‘A European Woman in the Land of the Kurds’ – German translation

By Sissy Danninger:

Sissy Danninger has published a German translation of ‘Une Européenne au pays des Kurdes’ (‘A European Woman in the Land of the Kurds’), the memoir of  Helene Krulich-Ghassemlou, widow of the Kurdish leader Abdol Rahman Ghassemlou who was assassinated by Iranian agents in Austria in 1989.

The German version is available online. Sissy has also written a preface in English which we republish here:

Translator’s preface

In her life Helene Krulich-Ghassemlou has simultaneously traversed the history of the Middle East and the centre of Europe since the 1950ies and literally learned some of its effects the hard way herself.

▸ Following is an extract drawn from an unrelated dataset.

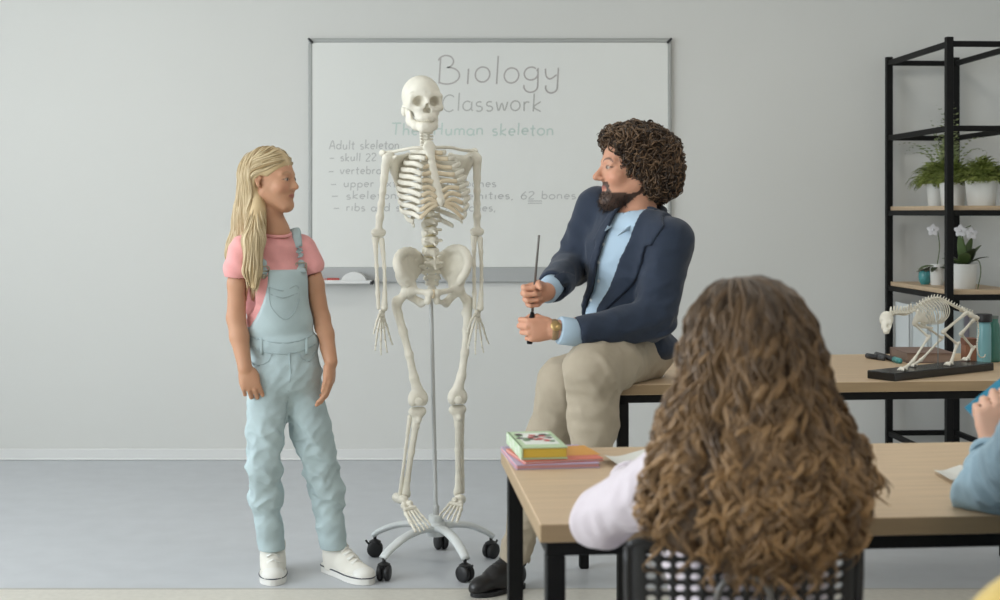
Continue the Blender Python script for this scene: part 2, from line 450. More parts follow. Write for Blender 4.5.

The experiences and sufferings she collected seem to be almost too many for a single life.

She fell in love in the early 1950s in Prague and thus got into the Kurdish people’s fight for freedom and against suppression within at least four states in the Middle East, which at that time had already lasted for about a century and has not been won to the present day.

Mostly living as an “illegal” person, as a refugee or as a “foreigner” at least she became a contemporary witness as well as, shoulder to shoulder with the Kurds, a victim together with them:

  • in Iran from the shah’s dictatorship onwards to Khomeiny’s revolution and beyond his death up to the assassinations upon state order of two Iranian Kurdish leaders in Europe (Vienna 1989, Berlin 1992);
  • in Iraq from the dictatorial monarchy and its fall to Saddam’s dictatorship and to the new Autonomous Region of Kurdistan of our days;
  • in Syria’s capital Damascus as a refugee on her troublesome way back to Europe;
  • in her native country Czechoslovakia from the post-war occupation by the Soviets across the “Prague Spring” and its bloody extinction by the invasion of the Warsaw Pact-troops up to the “Velvet Revolution” and EU-membership;
  • and, finally, in Austria, which showed her and the Kurds a grimace of cowardice by persistently preventing any efficient clarification and legal prosecution of the murder of Abdul Rahman Ghassemlou, who had been one of the most important Kurdish leaders in history.

The Kurdish people’s struggle for their legitimate political, cultural and social (minority-) rights is a matter near to her heart, still. Today she lives in modest conditions in a suburb of Paris. There she wrote down her reminiscences during the past years. This very personal “history from below” was published in Paris in spring 2011 titled “Une Européenne au pays des Kurdes” by Karthala (280 pages, ISBN 987-2-8111-0509-9). All rights concerning the original edition are with the author and the publisher.

In order to enable German-speaking readers, especially Austrians, to get access to this thrilling document of contemporary history I translated and slightly modified it with the consent and the support of the author and put in online on my homepage for the time being. The copyright of this German version is mine.

May this peculiar “e-book” help as many readers as possible to strengthen their comprehension for inter-human, inter-cultural and political as well as historical conditions.